The task — Repeat every entry in the listing below, exactly.

Information provided —
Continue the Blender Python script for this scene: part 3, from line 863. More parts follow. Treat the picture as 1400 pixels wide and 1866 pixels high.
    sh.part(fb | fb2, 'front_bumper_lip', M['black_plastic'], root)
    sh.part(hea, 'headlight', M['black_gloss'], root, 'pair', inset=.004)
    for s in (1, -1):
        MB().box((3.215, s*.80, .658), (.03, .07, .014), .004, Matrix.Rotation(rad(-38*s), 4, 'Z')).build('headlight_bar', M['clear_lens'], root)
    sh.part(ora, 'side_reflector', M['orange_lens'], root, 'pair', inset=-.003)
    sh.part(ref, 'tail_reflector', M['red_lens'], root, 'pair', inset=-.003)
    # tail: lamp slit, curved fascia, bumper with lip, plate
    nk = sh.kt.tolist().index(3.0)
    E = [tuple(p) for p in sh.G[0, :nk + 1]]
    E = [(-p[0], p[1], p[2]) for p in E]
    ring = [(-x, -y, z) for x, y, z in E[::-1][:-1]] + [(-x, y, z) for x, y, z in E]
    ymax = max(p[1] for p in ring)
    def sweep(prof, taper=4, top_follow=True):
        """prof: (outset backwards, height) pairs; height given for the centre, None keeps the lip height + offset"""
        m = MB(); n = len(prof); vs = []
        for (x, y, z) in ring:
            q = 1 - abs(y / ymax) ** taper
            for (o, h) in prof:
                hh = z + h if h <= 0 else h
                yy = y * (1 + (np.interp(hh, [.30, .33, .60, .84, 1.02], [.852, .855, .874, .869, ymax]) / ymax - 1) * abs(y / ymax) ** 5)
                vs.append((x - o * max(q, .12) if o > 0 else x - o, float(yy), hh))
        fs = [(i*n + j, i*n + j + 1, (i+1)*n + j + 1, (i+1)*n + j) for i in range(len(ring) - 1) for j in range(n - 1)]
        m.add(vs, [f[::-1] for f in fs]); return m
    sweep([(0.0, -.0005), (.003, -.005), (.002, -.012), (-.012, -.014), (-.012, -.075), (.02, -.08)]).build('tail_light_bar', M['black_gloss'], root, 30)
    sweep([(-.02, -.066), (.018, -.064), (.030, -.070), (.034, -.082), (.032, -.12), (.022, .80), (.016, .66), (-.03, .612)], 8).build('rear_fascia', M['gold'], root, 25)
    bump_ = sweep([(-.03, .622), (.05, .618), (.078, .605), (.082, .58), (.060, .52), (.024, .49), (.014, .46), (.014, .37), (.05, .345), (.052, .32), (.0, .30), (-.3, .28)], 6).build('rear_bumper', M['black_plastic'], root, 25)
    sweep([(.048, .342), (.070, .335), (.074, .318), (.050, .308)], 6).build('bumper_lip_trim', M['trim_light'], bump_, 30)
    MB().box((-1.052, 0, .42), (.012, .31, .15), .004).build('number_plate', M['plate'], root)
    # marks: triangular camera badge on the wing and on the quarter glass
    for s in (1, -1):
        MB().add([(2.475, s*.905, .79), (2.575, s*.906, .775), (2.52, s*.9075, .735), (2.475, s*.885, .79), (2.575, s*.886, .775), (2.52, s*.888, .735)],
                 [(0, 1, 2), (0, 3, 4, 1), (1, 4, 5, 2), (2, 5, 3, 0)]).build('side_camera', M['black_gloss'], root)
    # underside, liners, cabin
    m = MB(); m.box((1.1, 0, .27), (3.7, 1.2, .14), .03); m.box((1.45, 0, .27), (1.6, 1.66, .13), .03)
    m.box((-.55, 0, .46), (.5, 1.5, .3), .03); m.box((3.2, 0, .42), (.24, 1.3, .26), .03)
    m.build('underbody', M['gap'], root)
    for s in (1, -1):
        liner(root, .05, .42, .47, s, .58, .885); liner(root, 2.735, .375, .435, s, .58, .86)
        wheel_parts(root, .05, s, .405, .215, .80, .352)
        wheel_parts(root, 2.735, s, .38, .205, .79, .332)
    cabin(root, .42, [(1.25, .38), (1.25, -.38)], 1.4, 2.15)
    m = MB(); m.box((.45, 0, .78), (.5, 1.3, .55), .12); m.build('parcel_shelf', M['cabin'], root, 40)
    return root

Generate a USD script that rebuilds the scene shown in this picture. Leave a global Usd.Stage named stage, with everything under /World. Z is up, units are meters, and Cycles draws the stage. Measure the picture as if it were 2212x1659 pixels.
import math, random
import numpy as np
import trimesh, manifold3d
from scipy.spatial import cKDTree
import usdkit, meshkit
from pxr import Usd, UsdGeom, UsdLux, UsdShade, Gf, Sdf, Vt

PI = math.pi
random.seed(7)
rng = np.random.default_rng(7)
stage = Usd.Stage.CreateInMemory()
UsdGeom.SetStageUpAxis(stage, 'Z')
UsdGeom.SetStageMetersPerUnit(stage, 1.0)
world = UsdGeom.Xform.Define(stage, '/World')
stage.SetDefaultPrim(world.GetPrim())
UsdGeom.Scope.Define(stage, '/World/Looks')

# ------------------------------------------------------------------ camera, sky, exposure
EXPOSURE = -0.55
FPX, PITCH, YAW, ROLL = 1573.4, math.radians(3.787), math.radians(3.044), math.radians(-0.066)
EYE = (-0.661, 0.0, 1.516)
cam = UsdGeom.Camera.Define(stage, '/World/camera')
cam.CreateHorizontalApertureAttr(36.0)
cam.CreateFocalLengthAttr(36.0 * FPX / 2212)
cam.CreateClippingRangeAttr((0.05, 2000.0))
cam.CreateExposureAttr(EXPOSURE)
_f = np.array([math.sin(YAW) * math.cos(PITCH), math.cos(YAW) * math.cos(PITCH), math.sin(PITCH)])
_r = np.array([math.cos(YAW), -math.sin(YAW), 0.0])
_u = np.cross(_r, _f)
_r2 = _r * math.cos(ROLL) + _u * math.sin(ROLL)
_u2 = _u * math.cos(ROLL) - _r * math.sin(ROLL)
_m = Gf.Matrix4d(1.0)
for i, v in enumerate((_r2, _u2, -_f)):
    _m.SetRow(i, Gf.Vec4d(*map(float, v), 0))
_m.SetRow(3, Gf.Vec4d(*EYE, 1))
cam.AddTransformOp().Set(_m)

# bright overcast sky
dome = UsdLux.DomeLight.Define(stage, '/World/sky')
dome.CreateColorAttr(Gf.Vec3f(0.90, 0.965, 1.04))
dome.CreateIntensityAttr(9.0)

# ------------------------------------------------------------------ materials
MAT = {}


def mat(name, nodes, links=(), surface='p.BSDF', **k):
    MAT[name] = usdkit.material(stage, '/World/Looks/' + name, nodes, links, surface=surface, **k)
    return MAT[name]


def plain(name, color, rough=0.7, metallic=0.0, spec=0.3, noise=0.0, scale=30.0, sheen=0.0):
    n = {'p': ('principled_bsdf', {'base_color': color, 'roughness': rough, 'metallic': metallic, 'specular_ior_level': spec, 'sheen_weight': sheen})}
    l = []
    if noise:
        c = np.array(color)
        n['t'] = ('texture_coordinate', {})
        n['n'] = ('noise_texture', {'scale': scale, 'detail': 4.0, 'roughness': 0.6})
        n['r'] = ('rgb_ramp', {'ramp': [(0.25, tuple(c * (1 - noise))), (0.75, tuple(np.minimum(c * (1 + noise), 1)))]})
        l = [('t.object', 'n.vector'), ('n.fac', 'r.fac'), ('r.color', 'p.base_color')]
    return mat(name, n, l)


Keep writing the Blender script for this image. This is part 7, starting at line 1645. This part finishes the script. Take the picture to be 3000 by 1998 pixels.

Written solution —
Continue the Blender Python script for this scene: part 3, from line 863. More parts follow. Treat the picture as 1400 pixels wide and 1866 pixels high.
    sh.part(fb | fb2, 'front_bumper_lip', M['black_plastic'], root)
    sh.part(hea, 'headlight', M['black_gloss'], root, 'pair', inset=.004)
    for s in (1, -1):
        MB().box((3.215, s*.80, .658), (.03, .07, .014), .004, Matrix.Rotation(rad(-38*s), 4, 'Z')).build('headlight_bar', M['clear_lens'], root)
    sh.part(ora, 'side_reflector', M['orange_lens'], root, 'pair', inset=-.003)
    sh.part(ref, 'tail_reflector', M['red_lens'], root, 'pair', inset=-.003)
    # tail: lamp slit, curved fascia, bumper with lip, plate
    nk = sh.kt.tolist().index(3.0)
    E = [tuple(p) for p in sh.G[0, :nk + 1]]
    E = [(-p[0], p[1], p[2]) for p in E]
    ring = [(-x, -y, z) for x, y, z in E[::-1][:-1]] + [(-x, y, z) for x, y, z in E]
    ymax = max(p[1] for p in ring)
    def sweep(prof, taper=4, top_follow=True):
        """prof: (outset backwards, height) pairs; height given for the centre, None keeps the lip height + offset"""
        m = MB(); n = len(prof); vs = []
        for (x, y, z) in ring:
            q = 1 - abs(y / ymax) ** taper
            for (o, h) in prof:
                hh = z + h if h <= 0 else h
                yy = y * (1 + (np.interp(hh, [.30, .33, .60, .84, 1.02], [.852, .855, .874, .869, ymax]) / ymax - 1) * abs(y / ymax) ** 5)
                vs.append((x - o * max(q, .12) if o > 0 else x - o, float(yy), hh))
        fs = [(i*n + j, i*n + j + 1, (i+1)*n + j + 1, (i+1)*n + j) for i in range(len(ring) - 1) for j in range(n - 1)]
        m.add(vs, [f[::-1] for f in fs]); return m
    sweep([(0.0, -.0005), (.003, -.005), (.002, -.012), (-.012, -.014), (-.012, -.075), (.02, -.08)]).build('tail_light_bar', M['black_gloss'], root, 30)
    sweep([(-.02, -.066), (.018, -.064), (.030, -.070), (.034, -.082), (.032, -.12), (.022, .80), (.016, .66), (-.03, .612)], 8).build('rear_fascia', M['gold'], root, 25)
    bump_ = sweep([(-.03, .622), (.05, .618), (.078, .605), (.082, .58), (.060, .52), (.024, .49), (.014, .46), (.014, .37), (.05, .345), (.052, .32), (.0, .30), (-.3, .28)], 6).build('rear_bumper', M['black_plastic'], root, 25)
    sweep([(.048, .342), (.070, .335), (.074, .318), (.050, .308)], 6).build('bumper_lip_trim', M['trim_light'], bump_, 30)
    MB().box((-1.052, 0, .42), (.012, .31, .15), .004).build('number_plate', M['plate'], root)
    # marks: triangular camera badge on the wing and on the quarter glass
    for s in (1, -1):
        MB().add([(2.475, s*.905, .79), (2.575, s*.906, .775), (2.52, s*.9075, .735), (2.475, s*.885, .79), (2.575, s*.886, .775), (2.52, s*.888, .735)],
                 [(0, 1, 2), (0, 3, 4, 1), (1, 4, 5, 2), (2, 5, 3, 0)]).build('side_camera', M['black_gloss'], root)
    # underside, liners, cabin
    m = MB(); m.box((1.1, 0, .27), (3.7, 1.2, .14), .03); m.box((1.45, 0, .27), (1.6, 1.66, .13), .03)
    m.box((-.55, 0, .46), (.5, 1.5, .3), .03); m.box((3.2, 0, .42), (.24, 1.3, .26), .03)
    m.build('underbody', M['gap'], root)
    for s in (1, -1):
        liner(root, .05, .42, .47, s, .58, .885); liner(root, 2.735, .375, .435, s, .58, .86)
        wheel_parts(root, .05, s, .405, .215, .80, .352)
        wheel_parts(root, 2.735, s, .38, .205, .79, .332)
    cabin(root, .42, [(1.25, .38), (1.25, -.38)], 1.4, 2.15)
    m = MB(); m.box((.45, 0, .78), (.5, 1.3, .55), .12); m.build('parcel_shelf', M['cabin'], root, 40)
    return root

Generate a USD script that rebuilds the scene shown in this picture. Leave a global Usd.Stage named stage, with everything under /World. Z is up, units are meters, and Cycles draws the stage. Measure the picture as if it were 2212x1659 pixels.
import math, random
import numpy as np
import trimesh, manifold3d
from scipy.spatial import cKDTree
import usdkit, meshkit
from pxr import Usd, UsdGeom, UsdLux, UsdShade, Gf, Sdf, Vt

PI = math.pi
random.seed(7)
rng = np.random.default_rng(7)
stage = Usd.Stage.CreateInMemory()
UsdGeom.SetStageUpAxis(stage, 'Z')
UsdGeom.SetStageMetersPerUnit(stage, 1.0)
world = UsdGeom.Xform.Define(stage, '/World')
stage.SetDefaultPrim(world.GetPrim())
UsdGeom.Scope.Define(stage, '/World/Looks')

# ------------------------------------------------------------------ camera, sky, exposure
EXPOSURE = -0.55
FPX, PITCH, YAW, ROLL = 1573.4, math.radians(3.787), math.radians(3.044), math.radians(-0.066)
EYE = (-0.661, 0.0, 1.516)
cam = UsdGeom.Camera.Define(stage, '/World/camera')
cam.CreateHorizontalApertureAttr(36.0)
cam.CreateFocalLengthAttr(36.0 * FPX / 2212)
cam.CreateClippingRangeAttr((0.05, 2000.0))
cam.CreateExposureAttr(EXPOSURE)
_f = np.array([math.sin(YAW) * math.cos(PITCH), math.cos(YAW) * math.cos(PITCH), math.sin(PITCH)])
_r = np.array([math.cos(YAW), -math.sin(YAW), 0.0])
_u = np.cross(_r, _f)
_r2 = _r * math.cos(ROLL) + _u * math.sin(ROLL)
_u2 = _u * math.cos(ROLL) - _r * math.sin(ROLL)
_m = Gf.Matrix4d(1.0)
for i, v in enumerate((_r2, _u2, -_f)):
    _m.SetRow(i, Gf.Vec4d(*map(float, v), 0))
_m.SetRow(3, Gf.Vec4d(*EYE, 1))
cam.AddTransformOp().Set(_m)

# bright overcast sky
dome = UsdLux.DomeLight.Define(stage, '/World/sky')
dome.CreateColorAttr(Gf.Vec3f(0.90, 0.965, 1.04))
dome.CreateIntensityAttr(9.0)

# ------------------------------------------------------------------ materials
MAT = {}


def mat(name, nodes, links=(), surface='p.BSDF', **k):
    MAT[name] = usdkit.material(stage, '/World/Looks/' + name, nodes, links, surface=surface, **k)
    return MAT[name]


def plain(name, color, rough=0.7, metallic=0.0, spec=0.3, noise=0.0, scale=30.0, sheen=0.0):
    n = {'p': ('principled_bsdf', {'base_color': color, 'roughness': rough, 'metallic': metallic, 'specular_ior_level': spec, 'sheen_weight': sheen})}
    l = []
    if noise:
        c = np.array(color)
        n['t'] = ('texture_coordinate', {})
        n['n'] = ('noise_texture', {'scale': scale, 'detail': 4.0, 'roughness': 0.6})
        n['r'] = ('rgb_ramp', {'ramp': [(0.25, tuple(c * (1 - noise))), (0.75, tuple(np.minimum(c * (1 + noise), 1)))]})
        l = [('t.object', 'n.vector'), ('n.fac', 'r.fac'), ('r.color', 'p.base_color')]
    return mat(name, n, l)


Keep writing the Blender script for this image. This is part 7, starting at line 1645. This part finishes the script. Take the picture to be 3000 by 1998 pixels.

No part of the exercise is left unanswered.